O apartamento trazia de forma inerente um modo de vida de antes, já esvaziado de sentido prático do morar para este caso: o acesso à cozinha confundia-se com os acessos aos quartos – dela, lavanderia e entrada de serviço do apartamento se dispunham longe de qualquer outro uso. A sala generosa, destacada de todos os demais cômodos da casa, estrelava como o único espaço social – local com o acesso principal e regada com a iluminação única de uma generosa janela. Este apartamento faz pensar que o espaço seria mais precisamente medido por volume e não por área. O pé direito de três metros é fator primordial para a qualidade do lugar, que o faz parecer maior e mais aerado.

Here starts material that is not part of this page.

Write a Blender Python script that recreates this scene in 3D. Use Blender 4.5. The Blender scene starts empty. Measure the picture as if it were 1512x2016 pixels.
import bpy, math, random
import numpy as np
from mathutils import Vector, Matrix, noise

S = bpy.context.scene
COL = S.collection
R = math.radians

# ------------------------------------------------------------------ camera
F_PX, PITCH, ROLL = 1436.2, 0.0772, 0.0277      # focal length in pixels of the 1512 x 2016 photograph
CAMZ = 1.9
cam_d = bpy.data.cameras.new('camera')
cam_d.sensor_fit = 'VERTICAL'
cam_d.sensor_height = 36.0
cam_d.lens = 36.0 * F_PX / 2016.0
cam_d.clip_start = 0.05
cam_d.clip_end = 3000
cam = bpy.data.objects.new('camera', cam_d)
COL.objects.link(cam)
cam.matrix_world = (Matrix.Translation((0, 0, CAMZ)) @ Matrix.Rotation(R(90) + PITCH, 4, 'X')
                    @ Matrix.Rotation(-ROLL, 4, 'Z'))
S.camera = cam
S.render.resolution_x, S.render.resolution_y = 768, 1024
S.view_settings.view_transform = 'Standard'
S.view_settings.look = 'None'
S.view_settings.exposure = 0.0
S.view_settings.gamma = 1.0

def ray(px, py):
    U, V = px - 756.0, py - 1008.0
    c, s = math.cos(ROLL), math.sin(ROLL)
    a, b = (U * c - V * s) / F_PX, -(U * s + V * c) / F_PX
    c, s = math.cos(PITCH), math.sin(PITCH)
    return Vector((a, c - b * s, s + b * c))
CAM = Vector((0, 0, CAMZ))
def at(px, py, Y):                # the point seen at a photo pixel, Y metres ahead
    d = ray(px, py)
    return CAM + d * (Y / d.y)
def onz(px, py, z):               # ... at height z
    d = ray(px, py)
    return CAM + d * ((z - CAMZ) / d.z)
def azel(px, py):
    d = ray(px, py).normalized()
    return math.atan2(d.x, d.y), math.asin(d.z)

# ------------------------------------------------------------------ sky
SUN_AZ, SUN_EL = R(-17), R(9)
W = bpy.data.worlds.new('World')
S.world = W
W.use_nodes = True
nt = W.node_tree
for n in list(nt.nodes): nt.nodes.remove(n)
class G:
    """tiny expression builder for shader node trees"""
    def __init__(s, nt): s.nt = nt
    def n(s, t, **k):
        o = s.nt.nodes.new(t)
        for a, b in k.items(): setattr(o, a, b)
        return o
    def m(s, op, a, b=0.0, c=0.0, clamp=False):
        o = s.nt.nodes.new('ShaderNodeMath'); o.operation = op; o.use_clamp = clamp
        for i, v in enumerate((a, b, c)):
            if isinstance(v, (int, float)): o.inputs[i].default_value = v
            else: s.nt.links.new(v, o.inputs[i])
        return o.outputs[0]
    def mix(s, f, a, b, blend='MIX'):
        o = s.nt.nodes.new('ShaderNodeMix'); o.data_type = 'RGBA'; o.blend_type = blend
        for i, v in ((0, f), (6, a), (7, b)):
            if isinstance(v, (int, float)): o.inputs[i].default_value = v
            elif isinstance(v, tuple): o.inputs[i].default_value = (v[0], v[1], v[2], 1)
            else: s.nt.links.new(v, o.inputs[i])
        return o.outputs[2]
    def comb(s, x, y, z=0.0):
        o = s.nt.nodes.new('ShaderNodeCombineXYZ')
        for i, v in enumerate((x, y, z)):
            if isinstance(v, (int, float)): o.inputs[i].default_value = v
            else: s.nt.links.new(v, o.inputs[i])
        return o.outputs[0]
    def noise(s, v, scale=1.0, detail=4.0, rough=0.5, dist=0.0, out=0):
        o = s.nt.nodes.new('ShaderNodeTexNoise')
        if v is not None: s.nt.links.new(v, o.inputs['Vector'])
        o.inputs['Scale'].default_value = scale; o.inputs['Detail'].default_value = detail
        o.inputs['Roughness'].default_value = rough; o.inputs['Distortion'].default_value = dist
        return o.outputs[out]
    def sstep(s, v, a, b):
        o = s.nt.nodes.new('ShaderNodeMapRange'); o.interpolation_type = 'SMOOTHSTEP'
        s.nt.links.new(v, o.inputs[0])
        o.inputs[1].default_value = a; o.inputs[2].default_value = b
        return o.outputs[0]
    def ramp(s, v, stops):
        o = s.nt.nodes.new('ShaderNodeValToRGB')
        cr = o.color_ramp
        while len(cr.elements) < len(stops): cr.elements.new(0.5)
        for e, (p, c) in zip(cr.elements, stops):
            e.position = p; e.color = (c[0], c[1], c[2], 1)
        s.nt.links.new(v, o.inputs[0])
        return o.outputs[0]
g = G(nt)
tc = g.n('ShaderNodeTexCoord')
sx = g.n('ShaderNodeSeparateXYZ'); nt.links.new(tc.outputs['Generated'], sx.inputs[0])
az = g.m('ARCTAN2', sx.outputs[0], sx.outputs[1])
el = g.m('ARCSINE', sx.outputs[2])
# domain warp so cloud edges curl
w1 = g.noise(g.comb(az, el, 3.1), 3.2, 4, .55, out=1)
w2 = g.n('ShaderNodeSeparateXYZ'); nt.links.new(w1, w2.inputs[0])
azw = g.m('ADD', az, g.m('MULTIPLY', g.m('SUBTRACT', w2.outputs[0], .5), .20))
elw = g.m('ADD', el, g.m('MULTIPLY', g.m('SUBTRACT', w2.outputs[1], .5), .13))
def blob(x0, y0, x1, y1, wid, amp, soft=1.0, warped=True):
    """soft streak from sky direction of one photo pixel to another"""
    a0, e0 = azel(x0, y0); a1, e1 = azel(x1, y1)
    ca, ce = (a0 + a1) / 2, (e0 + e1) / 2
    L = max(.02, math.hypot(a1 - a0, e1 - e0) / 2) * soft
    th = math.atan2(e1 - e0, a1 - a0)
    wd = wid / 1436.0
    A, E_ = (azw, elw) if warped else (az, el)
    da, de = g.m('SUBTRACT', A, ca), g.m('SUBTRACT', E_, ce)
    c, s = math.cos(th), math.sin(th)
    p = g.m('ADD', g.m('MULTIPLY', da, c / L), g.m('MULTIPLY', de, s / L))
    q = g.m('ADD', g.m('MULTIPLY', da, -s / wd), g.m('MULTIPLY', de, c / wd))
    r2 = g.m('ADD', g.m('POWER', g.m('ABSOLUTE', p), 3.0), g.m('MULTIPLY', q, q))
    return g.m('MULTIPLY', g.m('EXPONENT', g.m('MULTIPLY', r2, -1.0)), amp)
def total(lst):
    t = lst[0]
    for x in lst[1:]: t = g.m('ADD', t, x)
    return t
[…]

O vazio, a luz, o silêncio e a busca pela paisagem foram pilares que organizaram o partido de projeto, que se materializou através de estratégias como o redesenho dos fluxos, dos usos e das vistas do apartamento, tendo como principal fator de demolição uma abertura entre cozinha e sala, integrando-as em um espaço social categórico - onde a elegante e antiga janela angulada da cozinha encontra o verde da janela da sala e garantem troca de ar em cruze, mantendo a temperatura agradável mesmo nos dias mais quentes. A inversão da cozinha com a lavanderia permitiu a ampliação da área social, além de levar a lavanderia para mais perto do quarto e banheiros, uma vez que se trata de local irradiador de limpeza, serviço que se comunica essencialmente com os locais de que se aproxima. Tal gesto permitiu, também, o surgimento de dois percursos independentes com finalidades diferentes, apesar de comunicados em circuito.
O apartamento se dobra ao meio. Se de um lado temos a reconstrução total de áreas molhadas – cozinha, lavanderia, lavabo e banheiro – no outro lado temos apenas recuperações pontuais do existente – quarto, escritório e sala. Estes dois momentos se encontram no corredor principal e contrastam em seus desenhos. O lado antigo se manteve com o desenho do batente original do prédio, apesar de pintado. Já as novas aberturas se escondem atrás de longas portas de correr de vidro canelado que deslizam em caixilhos metálicos ao longo de toda a área de intervenção. Os batentes removidos foram descascados, recuperando o tom original da madeira peroba-rosa empregada há mais de 70 anos, para agora servir a outro propósito: construir a cabeceira da cama. Outro objeto de recuperação foi o piso da área seca – os tacos de madeira previstos pelo projeto original do prédio. Já o novo piso de toda área molhada apostou mais uma vez no contraste – diferente da delicadeza dos tacos, são feitos em material ultra resistente, de característica industrial e de fácil manutenção. O novo piso, e os demais revestimentos propostos para os banheiros, aludem aos antigos vestiários de complexos aquáticos ou até mesmo ao revestimento de piscinas, em sintonia com uma das paixões da cliente, a natação.
Mobiliário independente, cores e um lugar de destaque para a sua bicicleta – outra paixão – também foram solicitações da cliente, arquiteta e filha de arquiteto, que teve sua infância contextualizada por um modernismo paulista. As cores empregadas vieram de uma paleta referenciada na atmosfera das Case Study Houses, da mesma época do prédio, e a modulação do mobiliário, tanto no aspecto de desenho e ritmo, quanto na elaboração factual de módulos independentes para o banheiro principal, sala e cozinha, atenderam à flexibilidade requerida, colaborando na construção de uma identidade de desenho para o apartamento.
A iluminação do apartamento aparece essencialmente de forma discreta, fugindo dos centros e dos tetos. Nos corredores e cozinha, aparecem quase como contorno discreto da arquitetura, seguindo de forma linear os desenhos projetados e emitindo iluminação indireta, dando profundidade aos espaços. Pendentes singulares foram utilizados na sala e no quarto, como forma de afirmar o uso destinado ao que é iluminado. Na sala, o pendente circular desenhado pela arquiteta e designer Mel Kawahara posiciona-se sobre a redonda mesa de jantar. Já no quarto, o pendente linear descentralizado ilumina a área de troca de roupas, junto ao guarda-roupas.